Did anyone happen to see the bottom of the 9th in Davidson's win over UNC? I would like someone to chime in with the rule regarding catchers "blocking the plate" in college baseball. I know the MLB recently changed this rule to stop/reduce intentional (dangerous) collisions at home between runner and catcher. The MLB rule is not actually too clear to me; but from what I understand....the catcher, in positioning himself to receive a throw home, cannot place himself "in the line" between home and 3rd base. IF the throw forces him into that line... that is OK. I've seen some cases in the MLB where runners are ruled safe when the catcher "obstructs" the runner's line to reach home.
I doubt college has the exact same rule; but here was the situation last night. [ESPN3 showed like one replay of this play...not enough for me to judge much] Davidson was up 2-1 with 1 out and UNC had runners on 1st and 2nd. Base hit liner to RF, tying run coming with a play at the plate. It appeared to me the catcher was definitely "standing" in/on the line between home and 3rd base; therefore obstructing the runner's line. The runner beat the throw (barely) but slid headfirst "around" the catcher and missed touching the plate. The runner (after sliding past home) righted himself and made the leap to touch home as the catcher dove to apply the tag.... it was bang/bang; but the ump called the runner out. The runner was livid... jumped up and shouted at the ump. I do not know if his anger was related to the catcher obstructing his path or he felt he still beat the tag (or both)...or just bitterness for not scoring.
Regardless.. he was out (HUGE PLAY) and now runners were on 1st and 3rd with 2 outs.
Then with 2 outs (tying run at 3rd)... the UNC dude hit a hard chopper to 1st base. The pitcher was in a full sprint to get to 1st to gather the throw coming from the 1st basemen. The throw definitely beat the runner... but the pitcher had little opportunity to get under control to step on 1st. [I saw no replay of this play] The 1st base coach went nuts when the guy was called out.... I assume his case was the pitcher did not actually step on 1st.

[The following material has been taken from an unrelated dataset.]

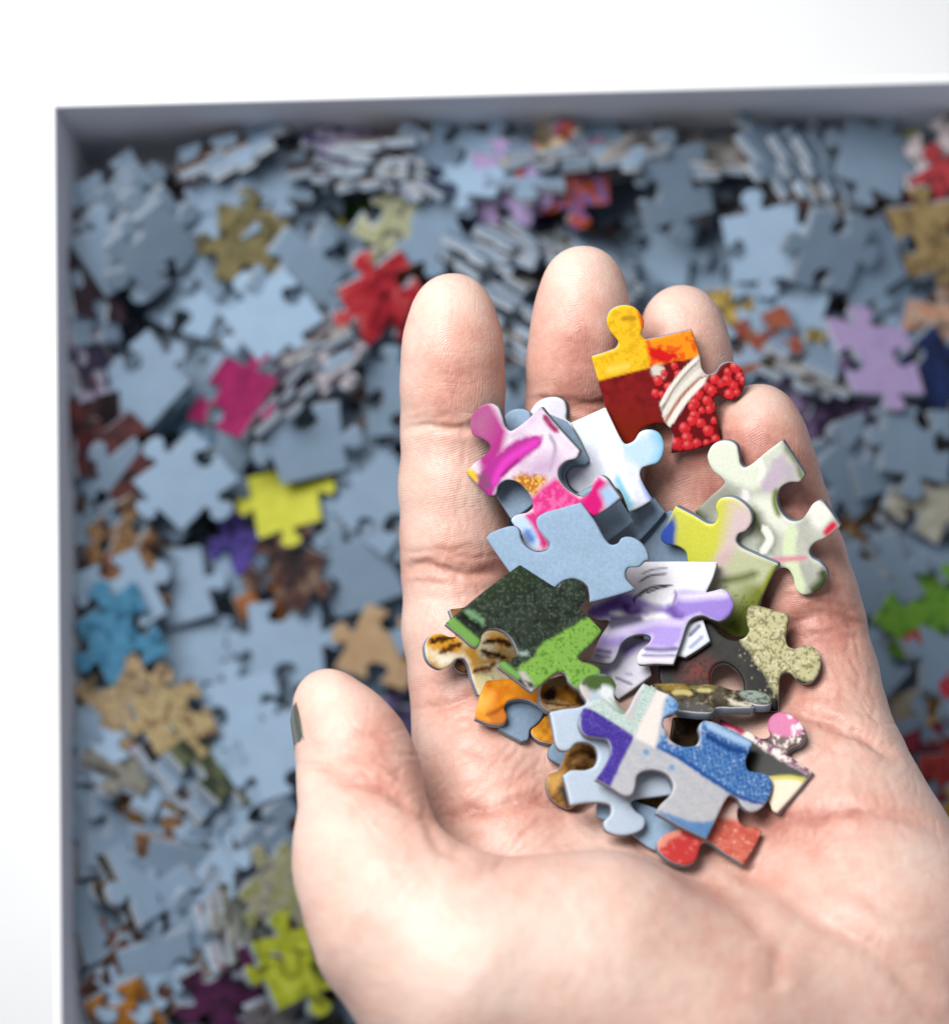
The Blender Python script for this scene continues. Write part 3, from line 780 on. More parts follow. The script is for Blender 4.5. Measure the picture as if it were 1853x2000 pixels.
piece('4 420,1050 415,1010 450,945 530,922 590,950 607,1010 617,1065 640,1090 690,1065 780,990 875,920! 940,1020 1015,1135! 985,1175 920,1180 860,1220 842,1290 870,1370 930,1420 990,1415 1030,1370 1070,1310 1110,1295 1150,1330 1235,1455! 1150,1520 1070,1560 1042,1610 1060,1650 1110,1680 1152,1740 1140,1800 1080,1860 1000,1875 960,1840 945,1770 910,1715 860,1712 820,1745 740,1790! 620,1650 500,1560 335,1360! 430,1270 520,1180 500,1150 450,1110',
 'greenish white petal piece with a red tip lying on the little finger',
 [('base', (206, 210, 196), (184, 186, 176), 34, 2.2), ('poly', '4 410,1050 450,930 590,930 640,1090 740,1040 750,1180 700,1220 560,1170', (232, 238, 220), 14), ('poly', '4 740,1040 860,920 880,1000 820,1180 760,1220', (216, 222, 206), 12), ('line', '4 730,1030 755,1110 740,1190', (244, 248, 236), 7, 6), ('line', '4 870,1030 840,1130 770,1230', (200, 184, 200), 16, 12),
  ('line', '4 900,950 960,1040 1000,1150', (120, 130, 84), 6, 10), ('poly', '4 880,1060! 960,1070! 960,1160! 900,1180!', (190, 182, 192), 14), ('line', '4 640,1230 655,1290', (250, 240, 244), 8, 6), ('poly', '4 690,1290 830,1270 900,1400 960,1470 900,1500 760,1420', (238, 242, 226), 22), ('line', '4 700,1350 730,1450 790,1530 760,1620', (96, 104, 70), 12, 24), ('line', '4 760,1450 800,1530 750,1620', (246, 248, 240), 8, 5),
  ('line', '4 940,1450 920,1600 960,1760 1000,1860', (226, 240, 200), 13, 8), ('line', '4 840,1220 830,1300 860,1390', (116, 132, 60), 5, 8), ('poly', '4 1040,1330 1120,1300 1190,1380 1110,1470 1060,1430', (244, 246, 236), 14), ('poly', '4 1130,1490 1190,1420 1220,1440 1180,1490 1150,1510', (214, 44, 74), 8), ('line', '4 800,1660 1030,1645', (226, 150, 170), 5, 7), ('line', '4 1060,1860 1130,1790 1130,1720', (70, 82, 46), 10, 14), ('line', '4 340,1360 420,1400', (90, 96, 60), 14, 20), ('poly', '4 340,1300! 520,1180! 620,1250! 520,1320! 430,1420!', (160, 162, 148), 20)])
piece('4 215,1330! 330,1390 420,1440 455,1435 480,1390 466,1330 490,1285 560,1275 630,1310 680,1370 685,1430 650,1480 606,1500 590,1540 607,1575 700,1625 850,1690! 6 1330,220 1270,350! 1240,480 1190,600 1110,612 1030,590 980,540 900,450! 830,250 4 292,1665! 280,1610 230,1575 150,1560 125,1520 165,1430',
 'yellow-green piece with a blue corner, shading to olive, beside the little finger',
 [('grad', '4 300,1400 900,1880', [(220, 222, 90), (222, 222, 110), (226, 210, 206), (206, 210, 170), (130, 140, 60), (86, 98, 40)]), ('poly', '4 110,1480! 210,1380! 225,1460! 215,1590! 100,1560!', (62, 92, 184), 12), ('poly', '4 455,1330 560,1270 600,1340 520,1560 440,1680 290,1680 240,1480', (220, 220, 84), 22), ('poly', '4 560,1300! 690,1340! 680,1480! 590,1540! 500,1640!', (228, 206, 208), 34), ('poly', '4 470,1650 560,1600 600,1680 520,1700', (224, 190, 192), 20),
  ('poly', '4 600,1590! 850,1690! 780,1820! 560,1760! 520,1700!', (204, 210, 170), 22), ('speck', (70, 80, 30), 6, .62, .5, '6 980,220! 1270,350! 1190,600! 980,580!'), ('line', '4 500,1790 620,1770 720,1740', (110, 118, 66), 7, 16), ('line', '4 760,1860 810,1760 850,1700', (150, 160, 40), 7, 10)])
piece('6 1190,385! 1225,372 1350,405 1480,440! 1465,540 1455,620 1475,672 1520,690 1570,672 1620,665 1680,700 1710,780 1690,870 1640,930 1580,940 1530,910 1490,866 1440,860 1415,890 1405,1000 1400,1145! 1250,1130 1180,1095 1150,1030 1150,930 1100,850 1020,798 950,815 915,880 925,960 950,1020 940,1070 880,1090 600,1060! 540,900 560,700! 700,560 880,480! 950,520 980,570 1040,610 1110,625 1165,606 1190,560 1175,500 1172,440',
 'black and sand-coloured speckled piece with a round hole at the edge of the palm',
 [('base', (22, 20, 20), (40, 38, 34), 12, 2), ('poly', '6 1130,630! 1190,380! 1500,420! 1480,680! 1720,650! 1720,960! 1480,880! 1400,1040! 1290,860! 1220,740!', (190, 184, 140), 10, 7), ('speck', (116, 112, 70), 5, .5, .85, '6 1130,630! 1190,380! 1500,420! 1480,680! 1720,650! 1720,960! 1480,880! 1400,1040! 1290,860!'), ('speck', (226, 222, 190), 4, .66, .7, '6 1130,630! 1190,380! 1500,420! 1480,680! 1720,650! 1720,960! 1480,880! 1400,1040! 1290,860!'),
  ('speck', (170, 165, 130), 4, .72, .8, '6 1100,700! 1200,700! 1400,1040! 1350,1140! 1200,900!'), ('poly', '6 740,800 860,790 880,920 760,930', (120, 40, 30), 60), ('speck', (22, 20, 20), 6, .5, .8, '6 700,760! 900,760! 900,960! 700,960!')])
piece('6 100,800! 300,600! 500,630! 470,760 490,880! 380,965 250,1055! 140,950! ', 'white and lilac piece below the purple streaked piece, lower edge showing',
 [('base', (244, 242, 250), (222, 218, 238), 30, 2), ('poly', '6 130,840! 180,840! 190,900! 150,900!', (160, 140, 200), 14), ('poly', '6 270,680! 480,600! 400,680! 300,760!', (150, 126, 204), 16), ('line', '6 230,900 300,930 350,950', (150, 140, 180), 3, 4), ('line', '6 300,870 350,880', (190, 180, 210), 3, 4)], slopes=(.05, -.25))
piece('6 700,520! 860,480! 912,635! 820,700 730,755! 620,720! 640,600', 'white streaked piece showing as a small triangle right of the purple piece', [('base', (240, 242, 250), (206, 212, 230), 24, 2), ('line', '6 760,600 840,520', (110, 112, 150), 4, 5), ('line', '6 760,690 860,600', (150, 160, 190), 4, 6)])
piece('6 300,65! 650,60 965,65! 930,180 880,285! 935,272 1000,260 1050,295 1080,370 1045,450 980,490 920,475 860,450 800,460 755,495 700,650 645,805! 520,800 390,800 383,760 410,700 475,640 482,605 430,585 340,600 270,650 240,730 200,790 120,792 45,775! 110,620 178,490 100,480 20,440! 90,300 150,200!',
 'white and purple piece with flowing streaks in the middle of the heap',
 [('base', (246, 245, 251), (234, 232, 244), 30, 2), ('poly', '6 380,60! 480,60! 420,250! 360,280!', (236, 232, 244), 30),
  ('poly', '6 0,420! 120,360 300,290 420,330 520,380 640,370 680,280 880,280! 1010,255! 1100,300! 1080,480! 960,500! 830,440! 700,480 500,440 380,440 250,470! 120,480!', (150, 124, 208), 12), ('poly', '6 640,300 860,280 1010,270 1040,310 900,330 700,340', (222, 214, 240), 14), ('poly', '6 20,430! 120,360! 260,310! 280,380! 150,430! 60,470!', (110, 76, 160), 16),
  ('poly', '6 190,430 350,410 540,430 720,470 560,480 300,480', (250, 248, 252), 10), ('line', '6 290,370 330,430 400,420 470,400', (88, 50, 140), 10, 14), ('line', '6 620,390 660,450 720,480', (104, 70, 160), 10, 14), ('poly', '6 430,380 560,390 520,430 430,430', (150, 140, 176), 14),
  ('line', '6 180,505 330,490 420,500', (90, 82, 120), 12, 10), ('poly', '6 190,500 420,480 320,540 180,570', (86, 78, 110), 14), ('poly', '6 120,600! 250,580! 480,490! 740,490! 700,640! 640,690! 440,680! 490,600! 330,590! 230,720! 90,690!', (172, 150, 222), 14), ('poly', '6 180,560! 480,485! 740,485! 720,530! 520,520! 300,590! 180,620!', (212, 200, 238), 12), ('poly', '6 90,680! 230,690! 200,780! 40,780!', (214, 210, 230), 16), ('line', '6 90,700 200,720', (128, 116, 166), 4, 6), ('line', '6 80,740 190,755', (160, 150, 190), 3, 5),
  ('line', '6 430,690 560,700 680,690', (120, 108, 160), 5, 6), ('line', '6 420,740 560,745 660,740', (140, 130, 176), 4, 6), ('poly', '6 390,760! 650,755! 640,810! 390,805!', (226, 222, 236), 8),
  ('line', '6 370,370 365,330 440,270 530,240 640,235', (34, 30, 46), 2.4, 3), ('line', '6 450,290 540,255 600,245', (40, 36, 54), 2, 3), ('line', '6 400,210 480,165 600,150', (70, 66, 84), 2, 3), ('line', '6 420,150 500,120 600,110', (110, 104, 124), 1.6, 3), ('line', '6 640,380 665,310 655,270', (120, 90, 160), 2, 4), ('line', '6 395,320 470,260', (90, 84, 106), 1.6, 3)], slopes=(.16, -.16))

# --- lower left group
piece('5 315,440! 450,425! 720,650! 640,900 550,930 460,942 400,935 350,890 380,830 420,800! 370,600', 'brown piece low under the tan rock piece, tip and corner showing', [('base', (150, 110, 70), (96, 60, 36), 14, 3)])
piece('5 130,770 130,720 170,650 240,632 330,660 450,620! 700,560! 900,720! 960,1050! 850,1066 700,1082 550,1118! 500,990 470,880 430,828 370,832 320,880 260,910 200,890 150,840',
 'gold and brown rock-patterned piece with its knob pointing left onto the index finger',
 [('base', (240, 226, 190), (214, 160, 60), 22, 2.6), ('poly', '5 140,700 200,640 330,660 410,720 330,790 200,760', (222, 160, 50), 12, 8), ('line', '5 150,690 250,680 350,660', (80, 46, 16), 6, 5, 6), ('line', '5 230,790 330,740 400,715', (96, 54, 20), 6, 6, 6), ('poly', '5 180,830! 300,800! 420,780! 480,860! 300,870! 240,880!', (248, 240, 220), 12, 6), ('line', '5 500,930 570,920 640,930', (110, 62, 20), 7, 6, 5), ('line', '5 600,800 660,850 640,900', (120, 76, 26), 4, 5, 5), ('line', '5 610,950 650,1000 680,1030', (110, 66, 20), 5, 5, 4), ('line', '5 500,870 600,860 680,820', (206, 160, 90), 5, 6, 5), ('line', '5 560,780 640,790 760,830', (70, 44, 20), 5, 6, 6), ('poly', '5 520,980 640,950 700,1060 560,1090', (246, 234, 180), 16, 5), ('poly', '5 600,640 760,650 800,720 700,740', (220, 160, 60), 14, 8), ('line', '5 590,700 700,690 800,720', (76, 44, 18), 6, 6, 6)], bias=(-.05, -.15))
piece('5 740,1120! 860,1080 1080,1100! 1060,1200 1040,1290 985,1350 945,1385 930,1460 880,1478! 780,1425 700,1375! 720,1250', 'blue-backed piece filling the socket of the orange piece', bias=(-.05, -.12))
piece('5 550,1115! 600,1000! 900,980! 1060,1060! 1030,1200! 990,1180 930,1150 850,1140 765,1165 742,1220 765,1280 740,1332 640,1338 510,1290! 530,1200',
 'orange fruit-coloured piece at the lower left of the heap on the palm', [('base', (230, 150, 36), (206, 112, 14), 18, 2), ('poly', '5 620,1280 700,1230 780,1260 760,1350 640,1330', (196, 116, 40), 10), ('line', '5 600,1270 680,1240 740,1200', (150, 70, 10), 4, 8), ('poly', '5 540,1120 640,1110 620,1200 560,1230', (242, 182, 80), 30), ('poly', '5 740,1080! 1060,1080! 1030,1180! 900,1130!', (214, 130, 30), 10)], bias=(-.05, -.15))
piece('5 960,1420 955,1385 1010,1340 1060,1280! 1200,1240! 1260,1500! 1115,1492! 1020,1470', 'small showing end of an orange piece left of the grey-blue one', [('base', (226, 160, 50), (190, 110, 30), 14, 2.4)])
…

UNC had 2 chances to score that tying run on 2 consecutive close/weird/controversial plays. It was a pretty crazy finish and I'd love to see more angles of both plays (as well as a good explanation of the rule regarding plays at the plate in college).
You can bet... next year, replay review will be part of ALL of the NCAA baseball tournament... not just CWS. IIRC... the super-regionals will not have instant replay review; but the CWS will.